Junk Bonds Definition
The junk bonds definition, also known as high-yield bonds, is that of high-risk bonds that certain corporations offer. A bond is a certificate of debt. Sometimes a corporation will sell bonds in exchange for money. The bond is an understanding that the money will be paid back, so this is not an investment but a debt for the corporation.
Financial experts will analyze the bond and give it a rate based on the risk to the bondholder, the person lending the money to the corporation. Certain factors are considered when rating a bond: the nature of the business, the financial holdings, the number of employees, and how long the corporation has been in business. If the risk is high for the bondholder, then the corporation will be given a low rating.

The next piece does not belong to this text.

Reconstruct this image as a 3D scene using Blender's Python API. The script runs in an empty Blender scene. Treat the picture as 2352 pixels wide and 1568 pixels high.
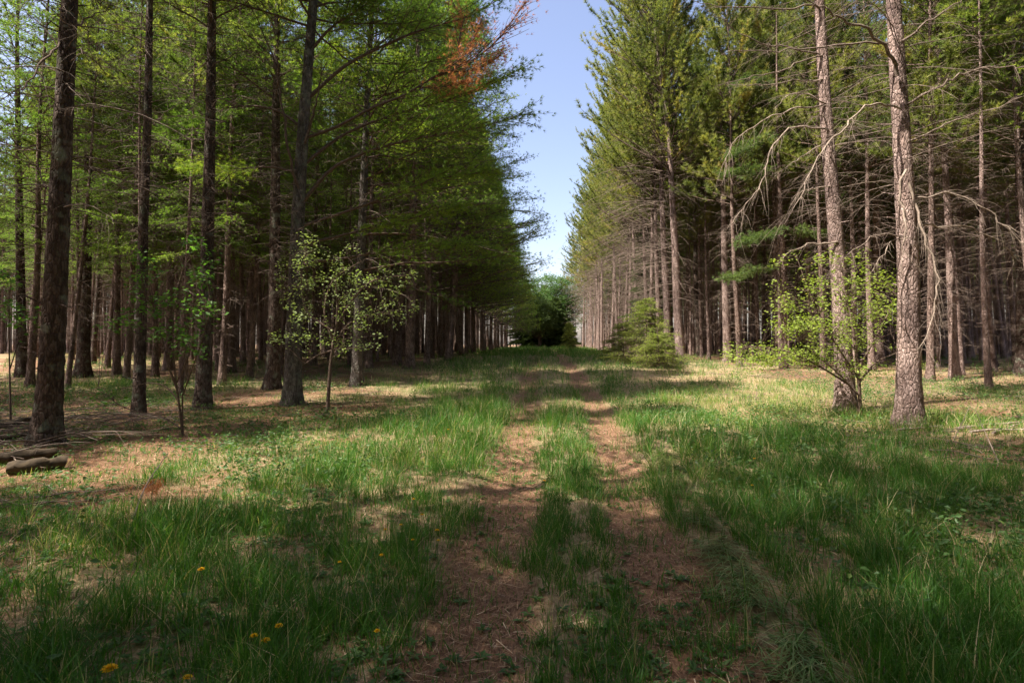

If the corporation is rated low, they must offer the bondholder a high-yield loan because they will need the income from the bond while higher rated corporations do not. These high-yield bonds are junk bonds, because they are issued by corporations that have yet to prove their worth. Junk bonds are not insured. If a corporation declares a bankruptcy then the bondholder who holds the junk bond may loss all or a portion of their investment.
Junk bonds can be worth the increased risk, though. If a corporation's rating upgrades, then the junk bond’s value increases. Also junk bonds also help young corporations start out by giving them capital. Conservative investors do not find junk bonds a sound investment, but the riskier investor looking for a quick profit will find junk bonds appealing.